OneNote is becoming a bit of an obsession lately. Its one tantalising step closer to a paperless life.

My latest project was to feed a large RSS reading list from Inoreader into OneNote (for offline use, archiving, searching etc). Inoreader has a paid version that can do this, but I’m always search for the free option…

The short version:

  1. Subscribe to an RSS feed with your Microsoft account
  2. Set up a rule to forward to me@onenote.com

    The longer and more powerful way:

    1. Set up a new Microsoft account (so we can use Quick Notes default notebook freely)
    2. Make a Google account (if you don’t already have one)
    3. Make the Google account an alias of the Microsoft account, and enable it for OneNote
    4. Burn the RSS feed you want with Feedburner (I am using a large list from Inoreader, so I take that folder and burn it so I can use Email Subscription)
    5. Subscribe to it via email with the Google account
    6. Set up forwarding from the Google account to the Microsoft one. (I use the Google account so that I can do another thing later…)
    7. Forward emails matching Subject line of subscribed RSS feed to the Microsoft email address
    8. Make sure the Microsoft account is an approved alias for OneNote (step 3)
    9. In Outlook email rules, forward emails matching the FROM address of the Google account to me@onenote.com
    10. Share the default notebook from this newly created Microsoft account to your ‘real’ one.

    Now, why do we use the Google account (step 6)?

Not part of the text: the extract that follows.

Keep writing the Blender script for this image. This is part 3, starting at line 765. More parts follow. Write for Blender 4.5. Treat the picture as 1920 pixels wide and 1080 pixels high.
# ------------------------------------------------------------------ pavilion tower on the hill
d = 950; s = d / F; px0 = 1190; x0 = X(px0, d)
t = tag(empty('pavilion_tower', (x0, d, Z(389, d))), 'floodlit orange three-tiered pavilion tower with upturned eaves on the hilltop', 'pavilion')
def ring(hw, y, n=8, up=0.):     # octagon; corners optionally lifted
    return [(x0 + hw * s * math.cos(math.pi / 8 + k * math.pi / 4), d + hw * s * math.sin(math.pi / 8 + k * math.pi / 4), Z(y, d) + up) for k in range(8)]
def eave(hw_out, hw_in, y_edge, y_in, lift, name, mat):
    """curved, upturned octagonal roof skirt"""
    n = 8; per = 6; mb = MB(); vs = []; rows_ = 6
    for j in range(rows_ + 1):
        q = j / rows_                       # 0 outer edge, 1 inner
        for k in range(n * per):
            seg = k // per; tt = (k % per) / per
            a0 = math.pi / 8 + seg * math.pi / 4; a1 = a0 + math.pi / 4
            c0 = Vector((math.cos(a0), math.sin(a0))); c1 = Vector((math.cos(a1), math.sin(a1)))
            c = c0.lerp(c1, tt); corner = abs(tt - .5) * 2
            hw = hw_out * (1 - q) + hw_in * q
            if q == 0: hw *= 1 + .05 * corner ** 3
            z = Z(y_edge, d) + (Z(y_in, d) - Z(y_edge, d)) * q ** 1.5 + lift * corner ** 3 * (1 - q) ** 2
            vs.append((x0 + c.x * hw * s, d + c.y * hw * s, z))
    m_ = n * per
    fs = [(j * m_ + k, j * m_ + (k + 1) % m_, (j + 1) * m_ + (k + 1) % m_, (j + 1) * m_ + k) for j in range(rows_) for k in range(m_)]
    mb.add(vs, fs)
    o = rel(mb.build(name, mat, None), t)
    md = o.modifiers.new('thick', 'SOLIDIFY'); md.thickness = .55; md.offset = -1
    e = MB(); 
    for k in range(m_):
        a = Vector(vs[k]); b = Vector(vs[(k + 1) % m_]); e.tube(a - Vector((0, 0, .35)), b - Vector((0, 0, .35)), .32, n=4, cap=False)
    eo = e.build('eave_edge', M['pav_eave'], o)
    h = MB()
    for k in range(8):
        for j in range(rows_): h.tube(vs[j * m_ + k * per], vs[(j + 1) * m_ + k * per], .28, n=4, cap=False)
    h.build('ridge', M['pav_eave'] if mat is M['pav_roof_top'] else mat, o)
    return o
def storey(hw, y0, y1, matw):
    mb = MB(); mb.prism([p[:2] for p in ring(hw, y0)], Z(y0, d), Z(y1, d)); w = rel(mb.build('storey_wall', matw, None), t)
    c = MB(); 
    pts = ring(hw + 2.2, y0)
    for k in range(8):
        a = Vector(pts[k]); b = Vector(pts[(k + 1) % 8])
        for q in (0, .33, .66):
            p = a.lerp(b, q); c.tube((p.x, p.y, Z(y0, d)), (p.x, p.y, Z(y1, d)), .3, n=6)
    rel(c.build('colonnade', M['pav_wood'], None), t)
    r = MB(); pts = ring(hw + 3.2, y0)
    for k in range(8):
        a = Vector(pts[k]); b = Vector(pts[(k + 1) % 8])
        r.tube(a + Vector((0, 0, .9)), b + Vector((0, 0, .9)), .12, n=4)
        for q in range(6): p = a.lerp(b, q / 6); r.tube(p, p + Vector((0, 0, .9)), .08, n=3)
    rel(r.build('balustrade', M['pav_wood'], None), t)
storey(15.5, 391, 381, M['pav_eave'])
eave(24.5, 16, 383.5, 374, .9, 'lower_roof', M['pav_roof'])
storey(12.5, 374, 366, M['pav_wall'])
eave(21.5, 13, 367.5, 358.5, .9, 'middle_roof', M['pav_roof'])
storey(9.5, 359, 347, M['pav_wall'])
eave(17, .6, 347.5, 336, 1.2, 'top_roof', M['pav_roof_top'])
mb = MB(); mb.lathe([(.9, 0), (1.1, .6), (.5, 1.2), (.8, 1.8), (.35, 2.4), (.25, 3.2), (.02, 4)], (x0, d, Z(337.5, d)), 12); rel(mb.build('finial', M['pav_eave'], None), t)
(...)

So that we can use this Google script to grab lots of stuff (from that Google account) and forward it to the OneNote Notebook and populate it with lots of interesting data. In my case, I had a few years worth of these daily RSS digest emails, and I applied a label to them in Gmail and then used the script to forward them to the Microsoft account. As the rule was set up in step 9 above, these are automatically forwarded to me@onenote.com and then added to the OneNote Notebook.

    Slowly but surely, this Notebook is filling up with thousands of pages of research that can be searched, taken offline and shared.